>> BEGIN
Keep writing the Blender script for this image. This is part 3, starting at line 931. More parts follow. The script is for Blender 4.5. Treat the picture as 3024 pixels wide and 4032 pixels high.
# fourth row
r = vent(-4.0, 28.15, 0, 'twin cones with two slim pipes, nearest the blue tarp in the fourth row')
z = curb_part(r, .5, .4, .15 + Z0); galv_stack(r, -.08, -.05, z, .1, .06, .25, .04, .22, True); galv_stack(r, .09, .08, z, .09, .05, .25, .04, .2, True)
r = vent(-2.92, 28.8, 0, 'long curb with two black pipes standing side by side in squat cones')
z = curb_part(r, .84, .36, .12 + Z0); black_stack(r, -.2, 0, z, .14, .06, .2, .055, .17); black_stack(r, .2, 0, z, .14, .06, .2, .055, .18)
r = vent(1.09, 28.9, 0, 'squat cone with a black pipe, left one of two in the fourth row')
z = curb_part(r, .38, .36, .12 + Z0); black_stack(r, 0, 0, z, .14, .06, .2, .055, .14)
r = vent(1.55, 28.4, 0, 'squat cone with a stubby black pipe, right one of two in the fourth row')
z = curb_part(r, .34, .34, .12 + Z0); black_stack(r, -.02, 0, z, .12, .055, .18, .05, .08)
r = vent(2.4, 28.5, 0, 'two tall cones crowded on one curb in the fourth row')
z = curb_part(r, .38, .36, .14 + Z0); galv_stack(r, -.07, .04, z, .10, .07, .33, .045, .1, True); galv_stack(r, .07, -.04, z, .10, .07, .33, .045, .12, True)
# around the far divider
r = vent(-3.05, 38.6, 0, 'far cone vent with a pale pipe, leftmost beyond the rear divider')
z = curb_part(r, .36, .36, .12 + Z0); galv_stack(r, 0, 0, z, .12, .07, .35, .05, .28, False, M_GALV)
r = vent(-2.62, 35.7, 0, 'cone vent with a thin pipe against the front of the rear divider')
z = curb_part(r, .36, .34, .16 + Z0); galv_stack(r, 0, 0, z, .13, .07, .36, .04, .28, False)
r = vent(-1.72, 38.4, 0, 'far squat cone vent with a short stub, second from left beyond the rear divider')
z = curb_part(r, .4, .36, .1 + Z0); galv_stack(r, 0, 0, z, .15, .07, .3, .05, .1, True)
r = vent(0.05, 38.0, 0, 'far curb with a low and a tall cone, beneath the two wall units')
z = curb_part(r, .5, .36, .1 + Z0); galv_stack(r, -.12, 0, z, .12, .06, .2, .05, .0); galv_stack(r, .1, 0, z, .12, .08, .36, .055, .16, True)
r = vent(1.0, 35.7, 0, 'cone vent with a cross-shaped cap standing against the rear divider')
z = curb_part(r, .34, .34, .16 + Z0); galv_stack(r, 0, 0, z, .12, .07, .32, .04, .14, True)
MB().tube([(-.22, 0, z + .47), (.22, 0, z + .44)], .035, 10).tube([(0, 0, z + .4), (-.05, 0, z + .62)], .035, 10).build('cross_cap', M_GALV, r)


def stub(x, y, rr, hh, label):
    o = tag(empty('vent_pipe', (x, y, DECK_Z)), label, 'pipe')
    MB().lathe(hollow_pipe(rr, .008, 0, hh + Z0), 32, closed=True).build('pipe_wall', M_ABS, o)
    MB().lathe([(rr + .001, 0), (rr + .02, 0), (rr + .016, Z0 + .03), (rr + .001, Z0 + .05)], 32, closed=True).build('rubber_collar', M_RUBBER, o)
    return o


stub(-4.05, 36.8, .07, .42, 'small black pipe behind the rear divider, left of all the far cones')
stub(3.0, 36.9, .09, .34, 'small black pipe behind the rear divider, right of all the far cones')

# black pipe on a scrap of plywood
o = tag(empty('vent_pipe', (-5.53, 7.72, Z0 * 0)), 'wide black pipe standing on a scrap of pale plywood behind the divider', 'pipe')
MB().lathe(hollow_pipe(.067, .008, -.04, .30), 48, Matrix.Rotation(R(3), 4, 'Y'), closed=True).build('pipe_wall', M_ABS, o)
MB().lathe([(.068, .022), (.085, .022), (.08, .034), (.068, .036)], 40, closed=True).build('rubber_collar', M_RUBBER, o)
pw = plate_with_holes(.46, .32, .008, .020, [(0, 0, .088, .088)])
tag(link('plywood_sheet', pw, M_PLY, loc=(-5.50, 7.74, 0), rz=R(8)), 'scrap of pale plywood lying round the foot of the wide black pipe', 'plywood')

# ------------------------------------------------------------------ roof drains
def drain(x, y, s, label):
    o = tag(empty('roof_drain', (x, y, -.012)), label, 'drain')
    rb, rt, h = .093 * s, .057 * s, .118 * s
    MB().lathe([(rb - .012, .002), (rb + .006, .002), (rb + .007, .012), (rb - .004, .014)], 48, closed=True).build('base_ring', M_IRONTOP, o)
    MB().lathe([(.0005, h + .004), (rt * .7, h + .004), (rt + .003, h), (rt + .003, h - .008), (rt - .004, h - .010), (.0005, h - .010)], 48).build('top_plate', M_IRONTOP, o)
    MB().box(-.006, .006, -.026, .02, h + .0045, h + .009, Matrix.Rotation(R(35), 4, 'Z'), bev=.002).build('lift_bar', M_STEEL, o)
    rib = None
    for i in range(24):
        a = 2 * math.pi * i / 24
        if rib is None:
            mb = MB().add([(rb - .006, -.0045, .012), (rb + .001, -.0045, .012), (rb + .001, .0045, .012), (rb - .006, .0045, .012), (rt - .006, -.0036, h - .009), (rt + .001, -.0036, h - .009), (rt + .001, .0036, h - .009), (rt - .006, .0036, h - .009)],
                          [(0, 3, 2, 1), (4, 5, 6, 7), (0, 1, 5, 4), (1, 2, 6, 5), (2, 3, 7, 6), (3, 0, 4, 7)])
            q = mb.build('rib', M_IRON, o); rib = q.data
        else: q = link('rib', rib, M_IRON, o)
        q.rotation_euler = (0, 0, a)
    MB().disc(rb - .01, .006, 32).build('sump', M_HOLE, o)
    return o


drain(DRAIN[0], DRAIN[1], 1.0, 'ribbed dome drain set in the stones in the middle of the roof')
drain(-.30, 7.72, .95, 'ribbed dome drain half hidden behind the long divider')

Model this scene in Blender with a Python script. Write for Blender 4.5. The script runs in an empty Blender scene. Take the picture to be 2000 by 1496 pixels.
>> END
Transcribe the data. Leave every line exactly as it is.

Keep writing the Blender script for this image. This is part 3, starting at line 931. More parts follow. The script is for Blender 4.5. Treat the picture as 3024 pixels wide and 4032 pixels high.
# fourth row
r = vent(-4.0, 28.15, 0, 'twin cones with two slim pipes, nearest the blue tarp in the fourth row')
z = curb_part(r, .5, .4, .15 + Z0); galv_stack(r, -.08, -.05, z, .1, .06, .25, .04, .22, True); galv_stack(r, .09, .08, z, .09, .05, .25, .04, .2, True)
r = vent(-2.92, 28.8, 0, 'long curb with two black pipes standing side by side in squat cones')
z = curb_part(r, .84, .36, .12 + Z0); black_stack(r, -.2, 0, z, .14, .06, .2, .055, .17); black_stack(r, .2, 0, z, .14, .06, .2, .055, .18)
r = vent(1.09, 28.9, 0, 'squat cone with a black pipe, left one of two in the fourth row')
z = curb_part(r, .38, .36, .12 + Z0); black_stack(r, 0, 0, z, .14, .06, .2, .055, .14)
r = vent(1.55, 28.4, 0, 'squat cone with a stubby black pipe, right one of two in the fourth row')
z = curb_part(r, .34, .34, .12 + Z0); black_stack(r, -.02, 0, z, .12, .055, .18, .05, .08)
r = vent(2.4, 28.5, 0, 'two tall cones crowded on one curb in the fourth row')
z = curb_part(r, .38, .36, .14 + Z0); galv_stack(r, -.07, .04, z, .10, .07, .33, .045, .1, True); galv_stack(r, .07, -.04, z, .10, .07, .33, .045, .12, True)
# around the far divider
r = vent(-3.05, 38.6, 0, 'far cone vent with a pale pipe, leftmost beyond the rear divider')
z = curb_part(r, .36, .36, .12 + Z0); galv_stack(r, 0, 0, z, .12, .07, .35, .05, .28, False, M_GALV)
r = vent(-2.62, 35.7, 0, 'cone vent with a thin pipe against the front of the rear divider')
z = curb_part(r, .36, .34, .16 + Z0); galv_stack(r, 0, 0, z, .13, .07, .36, .04, .28, False)
r = vent(-1.72, 38.4, 0, 'far squat cone vent with a short stub, second from left beyond the rear divider')
z = curb_part(r, .4, .36, .1 + Z0); galv_stack(r, 0, 0, z, .15, .07, .3, .05, .1, True)
r = vent(0.05, 38.0, 0, 'far curb with a low and a tall cone, beneath the two wall units')
z = curb_part(r, .5, .36, .1 + Z0); galv_stack(r, -.12, 0, z, .12, .06, .2, .05, .0); galv_stack(r, .1, 0, z, .12, .08, .36, .055, .16, True)
r = vent(1.0, 35.7, 0, 'cone vent with a cross-shaped cap standing against the rear divider')
z = curb_part(r, .34, .34, .16 + Z0); galv_stack(r, 0, 0, z, .12, .07, .32, .04, .14, True)
MB().tube([(-.22, 0, z + .47), (.22, 0, z + .44)], .035, 10).tube([(0, 0, z + .4), (-.05, 0, z + .62)], .035, 10).build('cross_cap', M_GALV, r)


def stub(x, y, rr, hh, label):
    o = tag(empty('vent_pipe', (x, y, DECK_Z)), label, 'pipe')
    MB().lathe(hollow_pipe(rr, .008, 0, hh + Z0), 32, closed=True).build('pipe_wall', M_ABS, o)
    MB().lathe([(rr + .001, 0), (rr + .02, 0), (rr + .016, Z0 + .03), (rr + .001, Z0 + .05)], 32, closed=True).build('rubber_collar', M_RUBBER, o)
    return o


stub(-4.05, 36.8, .07, .42, 'small black pipe behind the rear divider, left of all the far cones')
stub(3.0, 36.9, .09, .34, 'small black pipe behind the rear divider, right of all the far cones')

# black pipe on a scrap of plywood
o = tag(empty('vent_pipe', (-5.53, 7.72, Z0 * 0)), 'wide black pipe standing on a scrap of pale plywood behind the divider', 'pipe')
MB().lathe(hollow_pipe(.067, .008, -.04, .30), 48, Matrix.Rotation(R(3), 4, 'Y'), closed=True).build('pipe_wall', M_ABS, o)
MB().lathe([(.068, .022), (.085, .022), (.08, .034), (.068, .036)], 40, closed=True).build('rubber_collar', M_RUBBER, o)
pw = plate_with_holes(.46, .32, .008, .020, [(0, 0, .088, .088)])
tag(link('plywood_sheet', pw, M_PLY, loc=(-5.50, 7.74, 0), rz=R(8)), 'scrap of pale plywood lying round the foot of the wide black pipe', 'plywood')

# ------------------------------------------------------------------ roof drains
def drain(x, y, s, label):
    o = tag(empty('roof_drain', (x, y, -.012)), label, 'drain')
    rb, rt, h = .093 * s, .057 * s, .118 * s
    MB().lathe([(rb - .012, .002), (rb + .006, .002), (rb + .007, .012), (rb - .004, .014)], 48, closed=True).build('base_ring', M_IRONTOP, o)
    MB().lathe([(.0005, h + .004), (rt * .7, h + .004), (rt + .003, h), (rt + .003, h - .008), (rt - .004, h - .010), (.0005, h - .010)], 48).build('top_plate', M_IRONTOP, o)
    MB().box(-.006, .006, -.026, .02, h + .0045, h + .009, Matrix.Rotation(R(35), 4, 'Z'), bev=.002).build('lift_bar', M_STEEL, o)
    rib = None
    for i in range(24):
        a = 2 * math.pi * i / 24
        if rib is None:
            mb = MB().add([(rb - .006, -.0045, .012), (rb + .001, -.0045, .012), (rb + .001, .0045, .012), (rb - .006, .0045, .012), (rt - .006, -.0036, h - .009), (rt + .001, -.0036, h - .009), (rt + .001, .0036, h - .009), (rt - .006, .0036, h - .009)],
                          [(0, 3, 2, 1), (4, 5, 6, 7), (0, 1, 5, 4), (1, 2, 6, 5), (2, 3, 7, 6), (3, 0, 4, 7)])
            q = mb.build('rib', M_IRON, o); rib = q.data
        else: q = link('rib', rib, M_IRON, o)
        q.rotation_euler = (0, 0, a)
    MB().disc(rb - .01, .006, 32).build('sump', M_HOLE, o)
    return o


drain(DRAIN[0], DRAIN[1], 1.0, 'ribbed dome drain set in the stones in the middle of the roof')
drain(-.30, 7.72, .95, 'ribbed dome drain half hidden behind the long divider')

Model this scene in Blender with a Python script. Write for Blender 4.5. The script runs in an empty Blender scene. Take the picture to be 2000 by 1496 pixels.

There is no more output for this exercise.